Whenever possible, the quite varied unorthodox movements are allowed to speak for themselves. They range from merely dissenting from the practices of the hierarchy of the Church, to frankly anti-Church, to committed holders of actual theological differences, both obvious and (to modern ideas) amazingly esoteric. The historically prominent Cathars, or Albigensians, are well-represented (with a complete section, #56-60, pages 447-630; and frequent mentions in earlier portions), as are the Waldensians, with whom they are often grouped (see especially #30-38). (The Cathars were out-and-dualists in the Gnostic tradition, and took their alternate name from their one-time domination of the Albi region of southern France; they are historically connected to the Bogomil dualists of the Balkans in the earlier Middle Ages, and, just conceivably, to the actual Manicheans of St. Augustine's time.
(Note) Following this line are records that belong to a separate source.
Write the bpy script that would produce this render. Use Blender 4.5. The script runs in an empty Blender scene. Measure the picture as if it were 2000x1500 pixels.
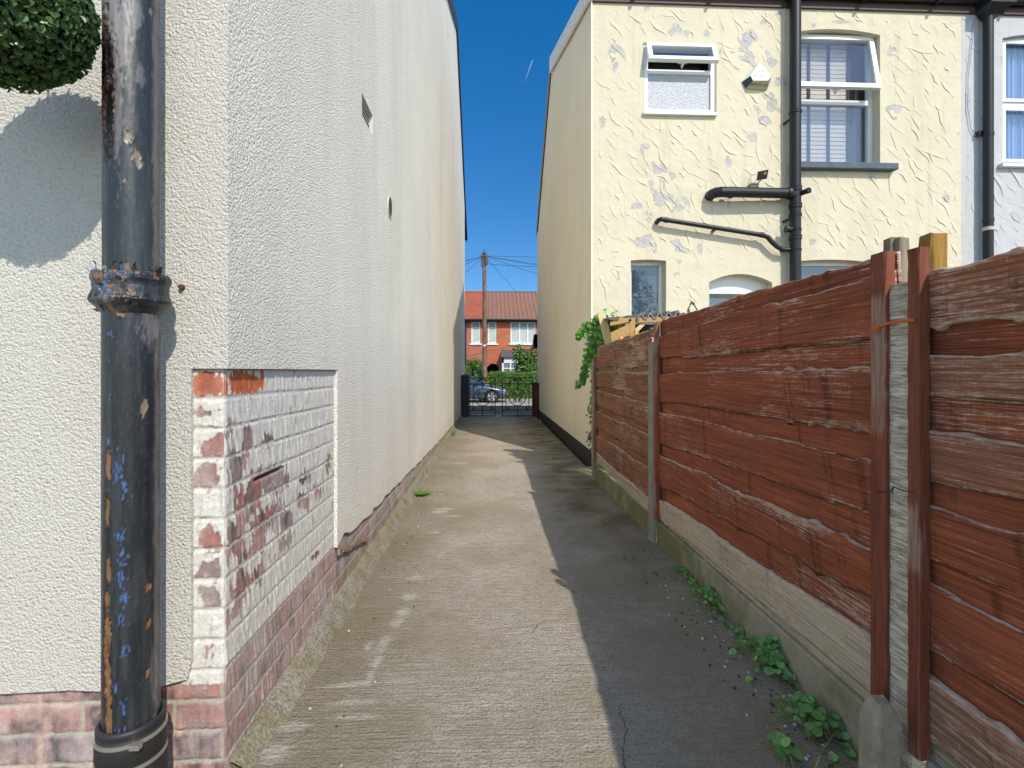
import bpy, bmesh, math, random
import numpy as np
from mathutils import Vector, Matrix, noise
R = math.radians
scene = bpy.context.scene
COL = scene.collection
random.seed(7)
# ---------------------------------------------------------------- camera
F, CX, HY, EYE = 990.0, 1000.0, 725.0, 1.1
YAW = math.atan(43 / F)
cam_d = bpy.data.cameras.new('camera'); cam = bpy.data.objects.new('camera', cam_d); COL.objects.link(cam)
cam.location = (0, 0, EYE); cam.rotation_euler = (R(90), 0, -YAW)
cam_d.sensor_width = 36; cam_d.lens = F / 2000 * 36; cam_d.shift_y = -25 / 2000
cam_d.clip_start = .05; cam_d.clip_end = 3000
scene.camera = cam
scene.render.resolution_x = 1024; scene.render.resolution_y = 768
# ---------------------------------------------------------------- sky, sun, exposure
SAZ, SEL = math.atan2(.43, .90), R(41)          # sun stands behind the camera, to its right
world = bpy.data.worlds.new('World'); scene.world = world; world.use_nodes = True
wn = world.node_tree.nodes; bg = wn['Background']
sky = wn.new('ShaderNodeTexSky'); sky.sky_type = 'NISHITA'; sky.sun_disc = False
sky.sun_elevation = SEL; sky.sun_rotation = R(180) - SAZ
sky.air_density = 1.0; sky.dust_density = .2; sky.ozone_density = 2.5; sky.altitude = 100
hs = wn.new('ShaderNodeHueSaturation'); hs.inputs['Saturation'].default_value = 1.1; tc_ = wn.new('ShaderNodeTexCoord'); sp_ = wn.new('ShaderNodeSeparateXYZ'); WL = world.node_tree.links; WL.new(tc_.outputs['Generated'], sp_.inputs[0])
def wramp(src, stops):
    r_ = wn.new('ShaderNodeValToRGB'); e_ = r_.color_ramp.elements
    while len(e_) < len(stops): e_.new(.5)
    for i, (p, c) in enumerate(stops): e_[i].position = p; e_[i].color = (*c, 1)
    WL.new(src, r_.inputs[0]); return r_.outputs[0]
def wmix(f, a, b, t='MIX'):
    m_ = wn.new('ShaderNodeMix'); m_.data_type = 'RGBA'; m_.blend_type = t
    if isinstance(f, float): m_.inputs[0].default_value = f
    else: WL.new(f, m_.inputs[0])
    for k, v in ((6, a), (7, b)):
        if isinstance(v, tuple): m_.inputs[k].default_value = (*v, 1)
        else: WL.new(v, m_.inputs[k])
    return m_.outputs[2]
# the sky opposite the sun is deep clear blue; it grows paler and brighter towards the sun's side
away = wramp(sp_.outputs[2], [(0, (.27, .34, .43)), (.3, (.24, .38, .50)), (.62, (.22, .46, .62))])
side_ = wramp(sp_.outputs[1], [(.25, (1, 1, 1)), (.78, (0, 0, 0))])
fac_ = wmix(side_, away, (1.22, 1.14, 1.02))
WL.new(wmix(1.0, sky.outputs[0], fac_, 'MULTIPLY'), hs.inputs['Color']); WL.new(hs.outputs[0], bg.inputs[0]); bg.inputs[1].default_value = .15
sun_d = bpy.data.lights.new('sun', 'SUN'); sun_d.energy = 2.5; sun_d.angle = R(.5); sun_d.color = (1, .93, .81)
sun = bpy.data.objects.new('sun', sun_d); COL.objects.link(sun); sun.location = (3, -6, 9)
sdir = Vector((math.sin(SAZ) * math.cos(SEL), -math.cos(SAZ) * math.cos(SEL), math.sin(SEL)))
sun.rotation_euler = sdir.to_track_quat('Z', 'Y').to_euler()
scene.view_settings.view_transform = 'Standard'; scene.view_settings.look = 'None'
scene.view_settings.exposure = .80; scene.view_settings.gamma = 1
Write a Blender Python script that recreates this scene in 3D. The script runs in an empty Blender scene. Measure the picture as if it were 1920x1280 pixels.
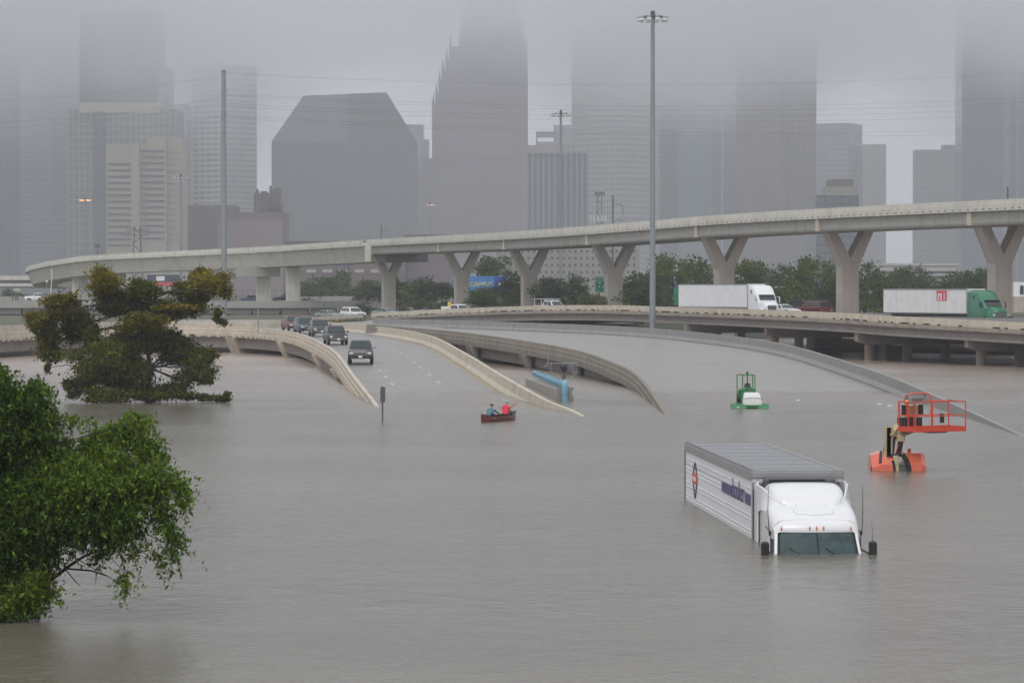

The Waldensians, when slander, rumor, and later Protestant approval are discounted, seem to have been more conventional critics of the wealth of the Church and its hierarchy.) But so are more obscure groups and individuals, such as the Amalricians (#44A & B), as surviving documentation allows.

Where their own documents are lacking, care is given to include the most responsible hostile reports (such as James Capeli, #49), as well as the more sensational accusations of ill-informed or simply malicious heresy-hunters, such as Guibert of Nogent (#9). The quality of these sources vary, since some writers drew on both their own experience and on rumors and earlier accounts, a clear example being Bernard Gui, an important inquisitor in the first three decades of the fourteenth century (#55, pages 373-445).

An invaluable book for the serious inquirer.